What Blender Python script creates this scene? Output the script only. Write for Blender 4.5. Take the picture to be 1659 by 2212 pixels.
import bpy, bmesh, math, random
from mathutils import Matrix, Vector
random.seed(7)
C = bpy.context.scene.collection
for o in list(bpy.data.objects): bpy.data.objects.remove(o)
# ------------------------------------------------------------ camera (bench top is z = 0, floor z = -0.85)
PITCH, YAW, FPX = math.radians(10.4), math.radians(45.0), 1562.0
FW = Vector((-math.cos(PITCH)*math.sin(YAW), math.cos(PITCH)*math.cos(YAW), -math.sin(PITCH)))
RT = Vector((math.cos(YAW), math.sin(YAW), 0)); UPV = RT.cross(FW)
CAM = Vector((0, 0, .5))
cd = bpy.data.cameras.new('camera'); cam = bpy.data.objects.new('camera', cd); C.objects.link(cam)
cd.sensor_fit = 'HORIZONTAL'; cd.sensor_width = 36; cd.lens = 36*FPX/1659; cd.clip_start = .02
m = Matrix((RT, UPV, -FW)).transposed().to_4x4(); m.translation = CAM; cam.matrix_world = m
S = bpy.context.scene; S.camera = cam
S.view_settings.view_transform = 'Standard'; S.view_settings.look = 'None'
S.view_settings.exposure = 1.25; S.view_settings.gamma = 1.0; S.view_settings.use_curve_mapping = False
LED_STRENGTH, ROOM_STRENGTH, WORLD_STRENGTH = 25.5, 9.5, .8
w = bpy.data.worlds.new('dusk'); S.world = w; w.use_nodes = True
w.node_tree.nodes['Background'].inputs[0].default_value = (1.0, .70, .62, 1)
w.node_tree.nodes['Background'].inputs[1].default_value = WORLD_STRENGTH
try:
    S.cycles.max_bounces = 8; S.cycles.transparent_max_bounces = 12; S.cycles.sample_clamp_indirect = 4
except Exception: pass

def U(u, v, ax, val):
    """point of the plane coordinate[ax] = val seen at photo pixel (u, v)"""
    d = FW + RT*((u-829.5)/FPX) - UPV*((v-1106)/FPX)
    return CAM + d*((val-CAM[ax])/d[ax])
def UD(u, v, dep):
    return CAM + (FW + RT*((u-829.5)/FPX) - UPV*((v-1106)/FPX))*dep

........

» Exercise description
From the first line to the last, please quote the material above exactly.

» Written answer
What Blender Python script creates this scene? Output the script only. Write for Blender 4.5. Take the picture to be 1659 by 2212 pixels.
import bpy, bmesh, math, random
from mathutils import Matrix, Vector
random.seed(7)
C = bpy.context.scene.collection
for o in list(bpy.data.objects): bpy.data.objects.remove(o)
# ------------------------------------------------------------ camera (bench top is z = 0, floor z = -0.85)
PITCH, YAW, FPX = math.radians(10.4), math.radians(45.0), 1562.0
FW = Vector((-math.cos(PITCH)*math.sin(YAW), math.cos(PITCH)*math.cos(YAW), -math.sin(PITCH)))
RT = Vector((math.cos(YAW), math.sin(YAW), 0)); UPV = RT.cross(FW)
CAM = Vector((0, 0, .5))
cd = bpy.data.cameras.new('camera'); cam = bpy.data.objects.new('camera', cd); C.objects.link(cam)
cd.sensor_fit = 'HORIZONTAL'; cd.sensor_width = 36; cd.lens = 36*FPX/1659; cd.clip_start = .02
m = Matrix((RT, UPV, -FW)).transposed().to_4x4(); m.translation = CAM; cam.matrix_world = m
S = bpy.context.scene; S.camera = cam
S.view_settings.view_transform = 'Standard'; S.view_settings.look = 'None'
S.view_settings.exposure = 1.25; S.view_settings.gamma = 1.0; S.view_settings.use_curve_mapping = False
LED_STRENGTH, ROOM_STRENGTH, WORLD_STRENGTH = 25.5, 9.5, .8
w = bpy.data.worlds.new('dusk'); S.world = w; w.use_nodes = True
w.node_tree.nodes['Background'].inputs[0].default_value = (1.0, .70, .62, 1)
w.node_tree.nodes['Background'].inputs[1].default_value = WORLD_STRENGTH
try:
    S.cycles.max_bounces = 8; S.cycles.transparent_max_bounces = 12; S.cycles.sample_clamp_indirect = 4
except Exception: pass

def U(u, v, ax, val):
    """point of the plane coordinate[ax] = val seen at photo pixel (u, v)"""
    d = FW + RT*((u-829.5)/FPX) - UPV*((v-1106)/FPX)
    return CAM + d*((val-CAM[ax])/d[ax])
def UD(u, v, dep):
    return CAM + (FW + RT*((u-829.5)/FPX) - UPV*((v-1106)/FPX))*dep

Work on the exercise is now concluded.